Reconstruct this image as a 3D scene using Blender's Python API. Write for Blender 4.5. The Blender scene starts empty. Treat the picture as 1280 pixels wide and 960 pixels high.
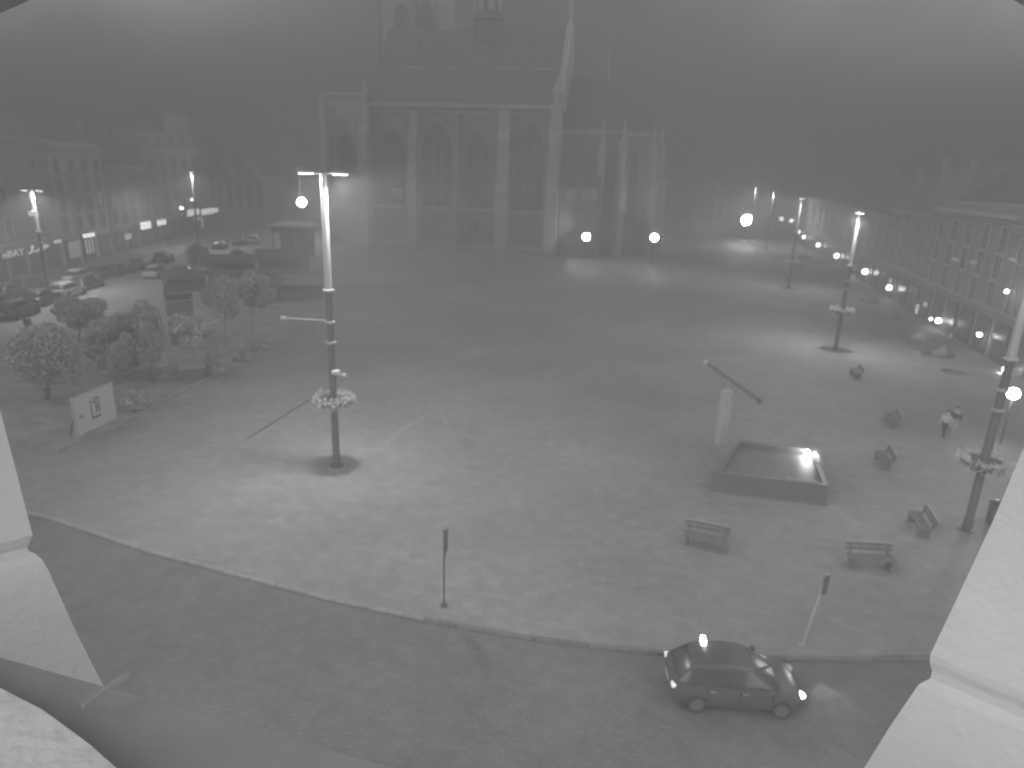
import bpy, bmesh, math, random
from mathutils import Vector as V, Matrix, noise
R=math.radians
scene=bpy.context.scene
COL=scene.collection
random.seed(7)

# ------------------------------------------------------------------ camera
CH=13.5; FPX=850.0; PITCH=R(17.3); ROLL=R(2.0)
_F=V((0,math.cos(PITCH),-math.sin(PITCH))); _U0=V((0,math.sin(PITCH),math.cos(PITCH))); _X=V((1,0,0))
_Rt=_X*math.cos(ROLL)+_U0*math.sin(ROLL); _Up=-_X*math.sin(ROLL)+_U0*math.cos(ROLL)
CPOS=V((0,0,CH))
cam=bpy.data.cameras.new('camera'); co=bpy.data.objects.new('camera',cam); COL.objects.link(co)
m3=Matrix((_Rt,_Up,-_F)).transposed()
co.matrix_world=Matrix.Translation(CPOS)@m3.to_4x4()
cam.sensor_width=36; cam.lens=FPX/1280*36; cam.clip_start=0.05; cam.clip_end=3000
scene.camera=co
cam.dof.use_dof=True; cam.dof.focus_distance=0.95; cam.dof.aperture_fstop=9.0   # focused close to the opening, so the square is a little soft
def ray(x,y): return _F+_Rt*((x-640)/FPX)+_Up*((480-y)/FPX)
def G(x,y,z=0.0):                       # where a sight line meets the level z
    d=ray(x,y); return CPOS+d*((z-CH)/d.z)
def PL(x,y,o,n):                        # where a sight line meets a plane
    d=ray(x,y); return CPOS+d*((V(o)-CPOS).dot(n)/d.dot(n))
def proj(p):
    d=V(p)-CPOS; w=d.dot(_F); return 640+FPX*d.dot(_Rt)/w, 480-FPX*d.dot(_Up)/w
def HZ(b,y):
    lo,hi=-5,140
    for _ in range(50):
        m=(lo+hi)/2
        if proj((b[0],b[1],m))[1]>y: lo=m
        else: hi=m
    return lo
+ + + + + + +
# Exercise description
Scan the material above for the string "scene" and report each line where you find it.

# Exercise result
Reconstruct this image as a 3D scene using Blender's Python API. Write for Blender 4.5. The Blender scene starts empty. Treat the picture as 1280 pixels wide and 960 pixels high.
scene=bpy.context.scene
COL=scene.collection
scene.camera=co